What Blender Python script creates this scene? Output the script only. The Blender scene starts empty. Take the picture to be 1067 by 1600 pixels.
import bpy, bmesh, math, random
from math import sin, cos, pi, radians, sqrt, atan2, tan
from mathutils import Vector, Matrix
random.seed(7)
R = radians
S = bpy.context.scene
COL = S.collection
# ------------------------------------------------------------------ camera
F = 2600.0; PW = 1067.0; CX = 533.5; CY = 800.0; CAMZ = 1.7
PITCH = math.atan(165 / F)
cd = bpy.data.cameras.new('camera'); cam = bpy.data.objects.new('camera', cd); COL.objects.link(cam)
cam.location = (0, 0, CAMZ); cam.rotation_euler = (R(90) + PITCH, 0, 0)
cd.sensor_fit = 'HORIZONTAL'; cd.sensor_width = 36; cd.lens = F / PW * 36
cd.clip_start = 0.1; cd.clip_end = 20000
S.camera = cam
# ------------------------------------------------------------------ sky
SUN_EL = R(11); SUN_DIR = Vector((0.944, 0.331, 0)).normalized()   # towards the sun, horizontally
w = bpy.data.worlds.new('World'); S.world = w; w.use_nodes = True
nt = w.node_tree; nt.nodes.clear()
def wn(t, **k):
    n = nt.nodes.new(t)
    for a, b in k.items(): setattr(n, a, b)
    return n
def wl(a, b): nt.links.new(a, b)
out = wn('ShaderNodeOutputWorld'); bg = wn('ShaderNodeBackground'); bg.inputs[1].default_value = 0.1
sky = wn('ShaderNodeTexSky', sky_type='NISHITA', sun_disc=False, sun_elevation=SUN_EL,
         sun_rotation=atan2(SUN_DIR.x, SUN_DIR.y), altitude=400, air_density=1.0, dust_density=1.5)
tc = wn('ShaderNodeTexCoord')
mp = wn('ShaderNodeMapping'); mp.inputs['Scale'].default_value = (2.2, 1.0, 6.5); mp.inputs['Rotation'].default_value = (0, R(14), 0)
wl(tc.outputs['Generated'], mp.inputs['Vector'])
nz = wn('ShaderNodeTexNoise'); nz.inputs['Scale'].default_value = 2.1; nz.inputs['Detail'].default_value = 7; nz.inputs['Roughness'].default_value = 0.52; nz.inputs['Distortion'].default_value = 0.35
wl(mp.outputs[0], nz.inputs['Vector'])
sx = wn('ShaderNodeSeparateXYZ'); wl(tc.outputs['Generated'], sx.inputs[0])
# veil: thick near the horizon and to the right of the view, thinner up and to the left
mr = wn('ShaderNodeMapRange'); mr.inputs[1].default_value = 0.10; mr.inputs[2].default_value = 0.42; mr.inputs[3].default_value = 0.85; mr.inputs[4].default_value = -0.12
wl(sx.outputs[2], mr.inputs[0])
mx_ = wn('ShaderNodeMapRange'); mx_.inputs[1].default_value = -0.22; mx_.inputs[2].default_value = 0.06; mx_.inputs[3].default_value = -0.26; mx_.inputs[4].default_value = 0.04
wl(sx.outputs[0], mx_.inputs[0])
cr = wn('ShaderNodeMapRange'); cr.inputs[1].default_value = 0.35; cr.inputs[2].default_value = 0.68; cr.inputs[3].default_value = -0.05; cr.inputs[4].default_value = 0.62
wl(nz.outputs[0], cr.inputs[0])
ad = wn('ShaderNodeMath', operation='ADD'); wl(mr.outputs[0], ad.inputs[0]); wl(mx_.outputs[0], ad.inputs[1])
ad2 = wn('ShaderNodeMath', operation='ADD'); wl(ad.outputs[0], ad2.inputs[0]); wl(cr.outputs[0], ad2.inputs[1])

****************

**WHAT THE TASK ASKS:**
Copy out the whole listing exactly; please set it all down.

**PROBLEM SOLUTION:**
What Blender Python script creates this scene? Output the script only. The Blender scene starts empty. Take the picture to be 1067 by 1600 pixels.
import bpy, bmesh, math, random
from math import sin, cos, pi, radians, sqrt, atan2, tan
from mathutils import Vector, Matrix
random.seed(7)
R = radians
S = bpy.context.scene
COL = S.collection
# ------------------------------------------------------------------ camera
F = 2600.0; PW = 1067.0; CX = 533.5; CY = 800.0; CAMZ = 1.7
PITCH = math.atan(165 / F)
cd = bpy.data.cameras.new('camera'); cam = bpy.data.objects.new('camera', cd); COL.objects.link(cam)
cam.location = (0, 0, CAMZ); cam.rotation_euler = (R(90) + PITCH, 0, 0)
cd.sensor_fit = 'HORIZONTAL'; cd.sensor_width = 36; cd.lens = F / PW * 36
cd.clip_start = 0.1; cd.clip_end = 20000
S.camera = cam
# ------------------------------------------------------------------ sky
SUN_EL = R(11); SUN_DIR = Vector((0.944, 0.331, 0)).normalized()   # towards the sun, horizontally
w = bpy.data.worlds.new('World'); S.world = w; w.use_nodes = True
nt = w.node_tree; nt.nodes.clear()
def wn(t, **k):
    n = nt.nodes.new(t)
    for a, b in k.items(): setattr(n, a, b)
    return n
def wl(a, b): nt.links.new(a, b)
out = wn('ShaderNodeOutputWorld'); bg = wn('ShaderNodeBackground'); bg.inputs[1].default_value = 0.1
sky = wn('ShaderNodeTexSky', sky_type='NISHITA', sun_disc=False, sun_elevation=SUN_EL,
         sun_rotation=atan2(SUN_DIR.x, SUN_DIR.y), altitude=400, air_density=1.0, dust_density=1.5)
tc = wn('ShaderNodeTexCoord')
mp = wn('ShaderNodeMapping'); mp.inputs['Scale'].default_value = (2.2, 1.0, 6.5); mp.inputs['Rotation'].default_value = (0, R(14), 0)
wl(tc.outputs['Generated'], mp.inputs['Vector'])
nz = wn('ShaderNodeTexNoise'); nz.inputs['Scale'].default_value = 2.1; nz.inputs['Detail'].default_value = 7; nz.inputs['Roughness'].default_value = 0.52; nz.inputs['Distortion'].default_value = 0.35
wl(mp.outputs[0], nz.inputs['Vector'])
sx = wn('ShaderNodeSeparateXYZ'); wl(tc.outputs['Generated'], sx.inputs[0])
# veil: thick near the horizon and to the right of the view, thinner up and to the left
mr = wn('ShaderNodeMapRange'); mr.inputs[1].default_value = 0.10; mr.inputs[2].default_value = 0.42; mr.inputs[3].default_value = 0.85; mr.inputs[4].default_value = -0.12
wl(sx.outputs[2], mr.inputs[0])
mx_ = wn('ShaderNodeMapRange'); mx_.inputs[1].default_value = -0.22; mx_.inputs[2].default_value = 0.06; mx_.inputs[3].default_value = -0.26; mx_.inputs[4].default_value = 0.04
wl(sx.outputs[0], mx_.inputs[0])
cr = wn('ShaderNodeMapRange'); cr.inputs[1].default_value = 0.35; cr.inputs[2].default_value = 0.68; cr.inputs[3].default_value = -0.05; cr.inputs[4].default_value = 0.62
wl(nz.outputs[0], cr.inputs[0])
ad = wn('ShaderNodeMath', operation='ADD'); wl(mr.outputs[0], ad.inputs[0]); wl(mx_.outputs[0], ad.inputs[1])
ad2 = wn('ShaderNodeMath', operation='ADD'); wl(ad.outputs[0], ad2.inputs[0]); wl(cr.outputs[0], ad2.inputs[1])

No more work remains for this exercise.